Arrestations et détentions arbitraires
Dans le nord-est du Bénin, le 19 mars 2022, un homme de 70 ans a été arrêté par la police dans la ville de Tanguiéta, dans le département de l’Atacora qui borde le Burkina Faso. Il a été libéré près de deux semaines plus tard sans avoir été inculpé. Il a tout d’abord été emmené à Cotonou, sur la côte sud, à 587 kilomètres de Tanguiéta, ce qui a nécessité plusieurs jours de trajet. Puis il a été détenu pendant une semaine dans cette ville.
« Il était venu à Tanguiéta pour amener quelqu’un à l’hôpital. Lorsqu’il a quitté l’hôpital, la police est arrivée et lui a demandé s’il était peul. Il a répondu par l'affirmative à cette question, et il a été emmené avec plusieurs autres hommes arrêtés le même jour, a déclaré l’un de ses proches, dont l’anonymat a été préservé pour protéger sa sécurité.
« Pendant le trajet, les policiers les ont frappés dans le dos à coups de crosse de fusil. Ils ont voyagé de nuit et sont restés enfermés pendant la journée. L’un des policiers leur a dit que ce sont les Peuls qui tuent les policiers. »
Au Togo, plusieurs dizaines de personnes ont été arrêtées de façon arbitraire le 16 mai 2022 dans la ville de Timbou, dans la région des Savanes, en raison de leur appartenance au groupe ethnique peul, selon le témoignage de deux personnes interrogées par Amnistie internationale. Elles ont été détenues par les militaires de Timbou, Dapaong, Biankouri et Cinkassè, sans accès à un avocat, photographiées et libérées les 20 et 21 mai 2022 sans inculpation.
À Kpinkankandi, un homme a été arrêté à son domicile par des soldats dans la nuit du 24 mai 2022 et placé en détention à Dapaong, où il se trouve toujours.

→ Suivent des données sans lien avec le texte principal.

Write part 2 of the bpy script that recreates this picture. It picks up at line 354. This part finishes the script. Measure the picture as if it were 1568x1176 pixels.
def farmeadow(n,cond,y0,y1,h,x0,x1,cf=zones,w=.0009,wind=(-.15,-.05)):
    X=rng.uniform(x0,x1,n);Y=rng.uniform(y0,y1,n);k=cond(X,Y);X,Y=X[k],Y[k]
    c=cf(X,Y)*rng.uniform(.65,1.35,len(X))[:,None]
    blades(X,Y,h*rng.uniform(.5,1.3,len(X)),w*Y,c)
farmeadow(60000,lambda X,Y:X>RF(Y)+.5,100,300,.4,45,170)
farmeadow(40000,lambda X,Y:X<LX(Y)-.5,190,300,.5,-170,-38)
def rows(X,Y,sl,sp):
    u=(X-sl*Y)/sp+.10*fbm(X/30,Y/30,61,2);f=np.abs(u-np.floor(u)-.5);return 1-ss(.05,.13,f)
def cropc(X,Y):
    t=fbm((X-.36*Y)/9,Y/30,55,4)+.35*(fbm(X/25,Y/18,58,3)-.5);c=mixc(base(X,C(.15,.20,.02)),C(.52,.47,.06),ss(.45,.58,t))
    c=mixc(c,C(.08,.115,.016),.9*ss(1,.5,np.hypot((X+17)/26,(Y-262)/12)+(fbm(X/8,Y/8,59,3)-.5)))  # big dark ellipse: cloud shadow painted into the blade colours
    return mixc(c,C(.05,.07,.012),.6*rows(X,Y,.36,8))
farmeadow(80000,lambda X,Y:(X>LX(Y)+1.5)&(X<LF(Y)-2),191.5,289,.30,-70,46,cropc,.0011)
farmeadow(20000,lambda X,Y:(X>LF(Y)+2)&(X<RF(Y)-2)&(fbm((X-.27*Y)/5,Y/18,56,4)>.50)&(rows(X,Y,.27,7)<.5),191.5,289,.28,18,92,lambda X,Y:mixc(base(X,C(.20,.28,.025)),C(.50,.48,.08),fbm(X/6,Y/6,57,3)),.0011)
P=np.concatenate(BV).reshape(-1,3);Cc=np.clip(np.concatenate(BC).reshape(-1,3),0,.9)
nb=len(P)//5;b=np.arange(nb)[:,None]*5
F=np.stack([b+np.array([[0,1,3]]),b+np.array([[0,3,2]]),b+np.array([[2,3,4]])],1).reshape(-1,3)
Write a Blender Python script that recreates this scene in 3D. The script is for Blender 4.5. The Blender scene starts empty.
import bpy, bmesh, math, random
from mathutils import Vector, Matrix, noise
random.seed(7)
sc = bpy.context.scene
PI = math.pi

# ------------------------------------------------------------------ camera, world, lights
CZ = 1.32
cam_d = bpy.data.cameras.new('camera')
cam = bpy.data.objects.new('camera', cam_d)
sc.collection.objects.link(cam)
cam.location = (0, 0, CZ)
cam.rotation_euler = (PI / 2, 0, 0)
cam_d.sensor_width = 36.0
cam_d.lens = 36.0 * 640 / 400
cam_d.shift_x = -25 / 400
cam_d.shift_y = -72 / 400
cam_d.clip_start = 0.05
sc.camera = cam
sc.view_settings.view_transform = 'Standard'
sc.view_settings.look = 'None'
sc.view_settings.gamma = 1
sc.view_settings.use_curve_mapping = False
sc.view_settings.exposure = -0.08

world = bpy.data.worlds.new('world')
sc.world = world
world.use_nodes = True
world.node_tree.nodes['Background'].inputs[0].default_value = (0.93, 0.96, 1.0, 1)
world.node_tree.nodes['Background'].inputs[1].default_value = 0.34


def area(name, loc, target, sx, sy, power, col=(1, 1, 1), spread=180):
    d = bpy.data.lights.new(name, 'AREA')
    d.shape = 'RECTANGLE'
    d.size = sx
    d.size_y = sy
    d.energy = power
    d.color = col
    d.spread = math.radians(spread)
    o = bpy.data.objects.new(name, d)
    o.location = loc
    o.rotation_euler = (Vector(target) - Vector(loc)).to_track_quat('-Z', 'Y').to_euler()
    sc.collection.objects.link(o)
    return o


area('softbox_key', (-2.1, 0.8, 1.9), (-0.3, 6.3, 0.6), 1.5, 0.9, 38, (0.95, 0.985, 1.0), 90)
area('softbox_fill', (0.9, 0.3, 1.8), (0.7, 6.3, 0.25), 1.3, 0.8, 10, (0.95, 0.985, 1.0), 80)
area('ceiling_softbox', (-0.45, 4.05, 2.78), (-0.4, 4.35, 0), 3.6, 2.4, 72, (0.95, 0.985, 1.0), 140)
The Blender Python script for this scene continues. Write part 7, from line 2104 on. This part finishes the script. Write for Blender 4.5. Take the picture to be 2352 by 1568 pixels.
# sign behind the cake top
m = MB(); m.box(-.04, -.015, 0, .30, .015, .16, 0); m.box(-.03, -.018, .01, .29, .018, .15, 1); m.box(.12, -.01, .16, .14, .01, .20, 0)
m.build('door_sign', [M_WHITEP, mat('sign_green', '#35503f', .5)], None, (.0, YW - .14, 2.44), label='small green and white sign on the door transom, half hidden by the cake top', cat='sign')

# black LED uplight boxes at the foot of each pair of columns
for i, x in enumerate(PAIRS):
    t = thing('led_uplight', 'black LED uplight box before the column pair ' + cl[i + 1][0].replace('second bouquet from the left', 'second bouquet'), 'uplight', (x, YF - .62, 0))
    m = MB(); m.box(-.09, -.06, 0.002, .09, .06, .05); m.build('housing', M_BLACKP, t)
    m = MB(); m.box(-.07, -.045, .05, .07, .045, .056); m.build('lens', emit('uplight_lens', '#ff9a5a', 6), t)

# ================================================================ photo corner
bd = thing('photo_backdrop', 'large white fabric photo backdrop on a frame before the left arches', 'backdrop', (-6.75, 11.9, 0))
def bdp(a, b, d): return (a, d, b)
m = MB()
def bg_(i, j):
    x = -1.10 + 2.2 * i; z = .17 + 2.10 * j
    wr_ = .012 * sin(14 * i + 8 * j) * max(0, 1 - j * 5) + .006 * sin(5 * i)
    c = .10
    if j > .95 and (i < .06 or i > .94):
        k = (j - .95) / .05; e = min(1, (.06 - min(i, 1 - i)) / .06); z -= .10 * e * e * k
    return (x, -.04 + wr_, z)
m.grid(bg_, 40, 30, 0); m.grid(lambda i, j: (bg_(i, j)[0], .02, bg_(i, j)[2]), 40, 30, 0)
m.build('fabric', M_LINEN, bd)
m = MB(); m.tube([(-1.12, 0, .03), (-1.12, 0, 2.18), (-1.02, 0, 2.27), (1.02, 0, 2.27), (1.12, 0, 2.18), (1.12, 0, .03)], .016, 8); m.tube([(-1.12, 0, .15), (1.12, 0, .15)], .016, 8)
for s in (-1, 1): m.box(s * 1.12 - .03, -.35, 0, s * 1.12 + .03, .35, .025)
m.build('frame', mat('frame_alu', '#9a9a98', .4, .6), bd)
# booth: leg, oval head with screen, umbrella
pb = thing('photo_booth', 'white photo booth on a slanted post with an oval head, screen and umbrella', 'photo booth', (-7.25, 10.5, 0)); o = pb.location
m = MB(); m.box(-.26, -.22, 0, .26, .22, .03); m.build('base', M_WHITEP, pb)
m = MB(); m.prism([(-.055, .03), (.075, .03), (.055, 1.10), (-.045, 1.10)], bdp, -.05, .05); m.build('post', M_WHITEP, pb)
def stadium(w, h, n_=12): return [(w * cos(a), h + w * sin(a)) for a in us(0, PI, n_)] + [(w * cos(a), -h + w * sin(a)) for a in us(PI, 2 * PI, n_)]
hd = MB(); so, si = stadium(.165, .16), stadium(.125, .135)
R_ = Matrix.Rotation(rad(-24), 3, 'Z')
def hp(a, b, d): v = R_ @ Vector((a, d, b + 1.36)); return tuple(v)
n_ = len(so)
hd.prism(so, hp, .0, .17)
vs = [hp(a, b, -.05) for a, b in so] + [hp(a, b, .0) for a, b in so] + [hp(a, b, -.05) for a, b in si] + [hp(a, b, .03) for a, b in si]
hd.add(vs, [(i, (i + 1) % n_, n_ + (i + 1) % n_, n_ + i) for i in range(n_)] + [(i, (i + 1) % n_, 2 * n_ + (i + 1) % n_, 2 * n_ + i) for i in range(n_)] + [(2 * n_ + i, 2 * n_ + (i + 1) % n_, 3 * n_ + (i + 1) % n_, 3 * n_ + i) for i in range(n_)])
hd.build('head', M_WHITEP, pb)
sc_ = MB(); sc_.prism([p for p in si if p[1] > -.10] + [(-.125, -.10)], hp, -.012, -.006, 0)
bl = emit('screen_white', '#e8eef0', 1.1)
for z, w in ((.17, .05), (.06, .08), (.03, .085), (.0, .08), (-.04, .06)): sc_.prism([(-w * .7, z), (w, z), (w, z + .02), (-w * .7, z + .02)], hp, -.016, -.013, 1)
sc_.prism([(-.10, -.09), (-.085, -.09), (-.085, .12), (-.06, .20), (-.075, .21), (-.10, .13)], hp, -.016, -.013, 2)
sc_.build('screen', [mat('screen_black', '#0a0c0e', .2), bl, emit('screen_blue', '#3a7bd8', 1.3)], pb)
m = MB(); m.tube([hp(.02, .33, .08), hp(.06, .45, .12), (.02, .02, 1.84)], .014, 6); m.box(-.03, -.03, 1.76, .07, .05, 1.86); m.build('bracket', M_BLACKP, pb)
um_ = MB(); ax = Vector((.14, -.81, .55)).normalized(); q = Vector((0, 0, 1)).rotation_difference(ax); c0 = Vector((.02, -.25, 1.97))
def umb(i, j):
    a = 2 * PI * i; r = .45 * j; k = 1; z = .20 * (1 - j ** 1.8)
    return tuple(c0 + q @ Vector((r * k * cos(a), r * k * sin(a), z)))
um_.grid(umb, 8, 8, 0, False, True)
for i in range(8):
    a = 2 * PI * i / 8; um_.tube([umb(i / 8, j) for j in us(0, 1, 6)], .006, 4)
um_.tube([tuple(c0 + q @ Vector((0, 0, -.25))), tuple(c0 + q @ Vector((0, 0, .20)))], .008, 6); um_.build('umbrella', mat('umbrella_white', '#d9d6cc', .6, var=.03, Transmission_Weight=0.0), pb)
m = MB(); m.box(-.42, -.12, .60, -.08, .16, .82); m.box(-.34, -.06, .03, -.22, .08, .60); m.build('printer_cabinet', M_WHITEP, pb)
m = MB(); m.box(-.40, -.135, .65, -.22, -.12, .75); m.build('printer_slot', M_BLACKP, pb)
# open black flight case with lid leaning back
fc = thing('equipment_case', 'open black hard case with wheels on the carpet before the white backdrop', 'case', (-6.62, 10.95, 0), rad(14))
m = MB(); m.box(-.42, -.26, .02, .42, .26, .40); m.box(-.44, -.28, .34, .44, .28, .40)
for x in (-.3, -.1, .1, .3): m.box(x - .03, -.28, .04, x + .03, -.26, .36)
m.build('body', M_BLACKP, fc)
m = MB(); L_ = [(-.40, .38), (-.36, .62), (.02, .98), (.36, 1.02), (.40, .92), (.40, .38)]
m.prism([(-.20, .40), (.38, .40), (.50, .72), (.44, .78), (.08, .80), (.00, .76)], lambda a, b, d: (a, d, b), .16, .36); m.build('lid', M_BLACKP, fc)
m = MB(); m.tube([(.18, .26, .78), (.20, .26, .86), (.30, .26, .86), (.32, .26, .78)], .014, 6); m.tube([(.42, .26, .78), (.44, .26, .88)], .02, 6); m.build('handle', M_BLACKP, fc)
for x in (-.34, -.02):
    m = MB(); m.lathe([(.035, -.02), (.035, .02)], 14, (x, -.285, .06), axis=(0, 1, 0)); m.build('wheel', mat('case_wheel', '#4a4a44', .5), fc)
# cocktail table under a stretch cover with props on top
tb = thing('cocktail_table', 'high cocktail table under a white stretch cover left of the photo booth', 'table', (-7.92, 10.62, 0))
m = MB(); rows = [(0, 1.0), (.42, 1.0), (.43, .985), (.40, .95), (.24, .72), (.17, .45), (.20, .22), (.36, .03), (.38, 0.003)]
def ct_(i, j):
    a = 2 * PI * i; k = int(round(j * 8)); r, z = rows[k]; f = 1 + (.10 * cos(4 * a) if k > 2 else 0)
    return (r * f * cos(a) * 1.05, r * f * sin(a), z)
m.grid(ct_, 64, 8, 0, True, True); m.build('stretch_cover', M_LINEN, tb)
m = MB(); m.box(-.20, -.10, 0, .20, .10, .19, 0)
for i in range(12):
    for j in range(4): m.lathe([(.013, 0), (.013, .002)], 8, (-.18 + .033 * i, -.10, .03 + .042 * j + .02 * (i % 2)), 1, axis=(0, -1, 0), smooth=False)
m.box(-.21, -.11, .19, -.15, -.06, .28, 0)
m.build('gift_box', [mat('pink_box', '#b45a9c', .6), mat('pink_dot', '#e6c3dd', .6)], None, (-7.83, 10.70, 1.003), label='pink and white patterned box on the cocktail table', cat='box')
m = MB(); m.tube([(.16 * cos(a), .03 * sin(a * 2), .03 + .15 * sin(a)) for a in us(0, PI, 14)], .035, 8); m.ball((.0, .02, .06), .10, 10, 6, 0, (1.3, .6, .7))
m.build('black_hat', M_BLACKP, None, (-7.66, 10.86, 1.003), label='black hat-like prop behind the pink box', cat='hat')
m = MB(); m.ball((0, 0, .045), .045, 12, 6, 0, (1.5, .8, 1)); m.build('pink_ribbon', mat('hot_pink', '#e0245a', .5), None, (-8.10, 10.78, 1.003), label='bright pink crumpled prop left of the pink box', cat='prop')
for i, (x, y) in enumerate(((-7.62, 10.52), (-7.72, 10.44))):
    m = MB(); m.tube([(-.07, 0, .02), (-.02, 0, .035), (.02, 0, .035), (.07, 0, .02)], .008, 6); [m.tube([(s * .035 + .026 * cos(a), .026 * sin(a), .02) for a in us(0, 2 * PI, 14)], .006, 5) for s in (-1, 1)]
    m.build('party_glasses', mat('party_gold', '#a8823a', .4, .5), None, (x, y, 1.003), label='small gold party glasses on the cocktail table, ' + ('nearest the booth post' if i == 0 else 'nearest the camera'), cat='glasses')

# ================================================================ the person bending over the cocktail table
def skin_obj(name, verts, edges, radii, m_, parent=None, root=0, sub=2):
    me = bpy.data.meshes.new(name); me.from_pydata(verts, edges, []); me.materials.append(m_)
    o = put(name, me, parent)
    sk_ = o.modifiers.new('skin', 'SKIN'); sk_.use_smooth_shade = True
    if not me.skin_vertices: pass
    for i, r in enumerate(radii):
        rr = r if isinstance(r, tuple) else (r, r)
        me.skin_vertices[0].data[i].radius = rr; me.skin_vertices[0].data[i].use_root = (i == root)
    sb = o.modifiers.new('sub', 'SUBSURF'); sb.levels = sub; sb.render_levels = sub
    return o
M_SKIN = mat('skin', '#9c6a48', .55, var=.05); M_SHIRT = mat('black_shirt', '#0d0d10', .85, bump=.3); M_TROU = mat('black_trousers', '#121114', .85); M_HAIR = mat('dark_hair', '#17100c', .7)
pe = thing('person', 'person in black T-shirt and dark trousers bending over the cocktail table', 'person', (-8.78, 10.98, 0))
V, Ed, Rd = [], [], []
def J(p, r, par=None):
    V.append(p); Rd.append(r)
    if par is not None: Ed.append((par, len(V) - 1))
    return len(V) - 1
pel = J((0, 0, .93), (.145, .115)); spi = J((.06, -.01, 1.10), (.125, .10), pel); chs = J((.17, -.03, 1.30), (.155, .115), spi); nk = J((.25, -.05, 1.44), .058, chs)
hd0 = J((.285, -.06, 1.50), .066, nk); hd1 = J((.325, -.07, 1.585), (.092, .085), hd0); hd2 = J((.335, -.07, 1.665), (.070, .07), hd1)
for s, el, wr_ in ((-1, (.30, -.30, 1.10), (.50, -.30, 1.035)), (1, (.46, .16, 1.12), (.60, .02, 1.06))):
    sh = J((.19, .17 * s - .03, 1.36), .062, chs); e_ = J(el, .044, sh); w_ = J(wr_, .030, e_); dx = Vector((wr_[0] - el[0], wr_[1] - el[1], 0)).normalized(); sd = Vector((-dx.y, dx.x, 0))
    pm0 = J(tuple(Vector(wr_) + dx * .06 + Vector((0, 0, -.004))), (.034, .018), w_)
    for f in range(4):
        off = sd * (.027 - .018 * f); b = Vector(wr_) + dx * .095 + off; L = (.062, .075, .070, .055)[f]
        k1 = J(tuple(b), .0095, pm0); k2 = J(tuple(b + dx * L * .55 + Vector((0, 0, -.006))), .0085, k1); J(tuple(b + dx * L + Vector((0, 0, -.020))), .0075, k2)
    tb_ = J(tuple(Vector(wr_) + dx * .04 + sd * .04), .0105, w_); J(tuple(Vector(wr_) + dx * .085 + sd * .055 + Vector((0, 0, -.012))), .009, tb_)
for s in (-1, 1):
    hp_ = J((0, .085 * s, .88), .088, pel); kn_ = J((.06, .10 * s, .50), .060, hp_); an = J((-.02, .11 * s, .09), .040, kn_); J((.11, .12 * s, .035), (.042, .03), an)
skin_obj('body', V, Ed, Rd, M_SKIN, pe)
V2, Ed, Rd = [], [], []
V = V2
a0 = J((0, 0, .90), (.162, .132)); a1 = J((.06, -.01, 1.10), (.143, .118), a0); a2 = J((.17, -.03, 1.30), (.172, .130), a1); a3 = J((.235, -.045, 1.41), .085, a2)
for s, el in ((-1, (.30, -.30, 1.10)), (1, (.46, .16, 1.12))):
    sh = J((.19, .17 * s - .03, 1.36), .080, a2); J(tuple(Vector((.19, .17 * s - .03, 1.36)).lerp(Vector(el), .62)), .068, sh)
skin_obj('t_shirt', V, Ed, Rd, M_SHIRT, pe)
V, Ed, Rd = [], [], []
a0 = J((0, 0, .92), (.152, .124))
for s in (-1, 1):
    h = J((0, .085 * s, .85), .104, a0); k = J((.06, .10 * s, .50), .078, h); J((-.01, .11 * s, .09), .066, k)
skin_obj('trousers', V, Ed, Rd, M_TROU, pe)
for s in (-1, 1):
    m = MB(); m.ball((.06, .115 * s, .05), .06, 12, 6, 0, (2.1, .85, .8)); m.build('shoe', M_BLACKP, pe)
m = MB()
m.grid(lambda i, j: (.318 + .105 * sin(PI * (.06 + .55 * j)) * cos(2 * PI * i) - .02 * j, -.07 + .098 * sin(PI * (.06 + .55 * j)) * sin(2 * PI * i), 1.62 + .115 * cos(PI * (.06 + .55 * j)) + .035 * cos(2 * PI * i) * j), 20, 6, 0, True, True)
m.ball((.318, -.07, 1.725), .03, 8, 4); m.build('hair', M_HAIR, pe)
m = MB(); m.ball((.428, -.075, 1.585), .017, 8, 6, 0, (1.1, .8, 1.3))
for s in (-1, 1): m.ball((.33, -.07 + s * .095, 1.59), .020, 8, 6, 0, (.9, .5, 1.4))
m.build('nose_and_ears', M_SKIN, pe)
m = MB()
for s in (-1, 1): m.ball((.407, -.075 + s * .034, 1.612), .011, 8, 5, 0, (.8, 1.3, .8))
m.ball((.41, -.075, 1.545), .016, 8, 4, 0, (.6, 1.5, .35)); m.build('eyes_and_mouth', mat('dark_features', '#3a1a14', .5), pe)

« Les militaires lui ont dit qu’une personne recherchée était entrée chez lui. Ils l’ont menotté et placé dans une cellule à la gendarmerie de Mandouri, puis transféré à la gendarmerie du Borgou, où il se trouve toujours, a déclaré un de ses proches.
« Nous ne comprenons pas pourquoi il a été arrêté, car aucun document ne nous a été communiqué. Un de nos voisins a été arrêté dans les mêmes conditions et il est toujours en détention à Dapaong. »
Un tournant pour les rassemblements pacifiques et le droit à la liberté d’expression
Plusieurs rassemblements de partis politiques de l’opposition ont été interdits ces derniers mois par les autorités togolaises qui ont utilisé le prétexte de la sécurité nationale, alors même que des rassemblements du parti au pouvoir ont été autorisés.
Le 22 juin 2022, le ministère de la Sécurité et de la Protection civile a interdit le rassemblement programmé d’une coalition de partis de l’opposition, déclarant que « le contexte sécuritaire sous-régional et national très préoccupant marqué notamment par la volatilité et une imprévisibilité notoire » risquait de compromettre les efforts en cours pour préserver l’ordre public et la sécurité nationale. Le 29 juin 2022, le préfet d’Agoe-Nyivé a interdit un rassemblement programmé d’un parti d’opposition, invoquant le « contexte sécuritaire sous-régional et national actuel et la nécessité de préserver la sécurité et l’ordre public ».
Le droit à la liberté d'expression est également menacé. Le 11 juillet 2022, la Haute autorité de l’audiovisuel et de la communication du Togo a convoqué le directeur de publication du quotidien Liberté à la suite de la une du journal portant sur une possible « bavure » militaire en ce qui concerne la mort de sept enfants du village de Margba le 9 juillet 2022. L’armée a par la suite reconnu sa responsabilité quant à la mort de ces enfants qui ont été pris pour cible par un aéronef qui les a confondus avec « une colonne de djihadistes en mouvement ».
Au Bénin, deux journalistes ont été arrêtés non loin du parc national de la Pendjari alors qu’ils enquêtaient sur l’organisation African Parks. Soupçonnés d’espionnage, ils ont été arrêtés et détenus pendant quatre jours en dehors de tout cadre légal.
« Le Bénin et le Togo se trouvent à un tournant, car ils sont pris pour cible de façon croissante par des groupes armés. La communauté internationale, notamment la France, doit insister auprès de ces deux pays sur la nécessité de respecter leurs obligations internationales en ce qui concerne les droits humains et le droit humanitaire, et de veiller à ce que la situation en matière de sécurité ne donne pas lieu aux pratiques arbitraires/abusives observées ces derniers mois », a déclaré Samira Daoud.
Complément d’information
Le Bénin a subi depuis la fin de l’année 2021 près de vingt attaques menées par des groupes armés, selon le vice-président, dont les propos ont été repris par l’Agence France-Presse, mais les autorités n’ont fait état que de certaines de ces attaques. Le Togo a quant à lui subi au moins quatre attaques visant des membres des forces de défense et de sécurité et des civil·e·s depuis novembre 2021.